Non voglio essere ingiusto con te, Raphael. Tu cerchi, goffamente, di essere, ma sei ancora troppo avido e bisognoso di avere. Tutto lì.
Il finale è rocambolesco: Paolina ha risvegliato la tua brama, Raphael e, consapevole del pericolo che tu corri a causa sua, fugge “nel salotto vicino” e richiude la porta dietro di sé. Raphael, tu sei pazzo di desiderio. Lei capisce che solo uccidendosi può ritardare la tua morte, ma tu, sconnesso definitivamente dalla tua coscienza, con un impeto miracoloso e tragico al contempo, riesci a schiantare la porta. In tempo per vedere la tua amata “seminuda, rotolarsi su un divano.”.
“Il moribondo cercò delle parole per esprimere il desiderio che divorava tutte le sue forze…”
“… non potendo più formare alcun suono, morse Paolina al seno…”
Il servo Gionata “tentò di strappare alla fanciulla il cadavere sul quale ella si era rannicchiata in un angolo…”
“Che volete da me – ella disse. – Ella è mio, l’ho ucciso io, non l’avevo forse predetto?”
Ci sarebbe stata un’alternativa a tanto scempio.
Rinunciare a una vita trainata dai desideri e tentare di costruire con le proprie mani una realtà.
Una qualsiasi, ma non a scelta dell’individuo, bensì della società, questo mostro zannuto.
E occorre, a quel punto, lavorare senza se e senza ma.
Produrre febbrilmente per alcuni decenni.
Indefessamente.
Essere una ruota nell’ingranaggio del progresso.
Rinunciare all’Eros, inseguendo la meretrice di Babilonia, la civiltà (con tutte le sue mistificazioni scientifiche, tecniche, falsamente filosofiche che da tali intenti derivano).

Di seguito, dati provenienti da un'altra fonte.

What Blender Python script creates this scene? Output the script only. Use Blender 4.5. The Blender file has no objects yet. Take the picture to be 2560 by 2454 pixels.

Brigare come dei matti per cinquant’anni.
E poi andare in pensione.
E godersi gli ultimi lustri, passando a visionare, uno appresso all’altro, diversi cantieri edili.
Mano nella mano, fratello di chi è stato per anni recluso insieme a te.
Ti va di giocare all’uomo civile, Raphael?
No! Sarebbe peggio che morire!
Quindi, mio solidale, credimi, per te è stato un bene crepare in siffatta giovane età.
Puro e incontaminato.
Ed ora… Avanti il prossimo! – mi verrebbe da dire.
Se qualcuno ha il coraggio di desiderare il mondo intero, senza dare nulla in cambio, se non se stesso, si appressi pure.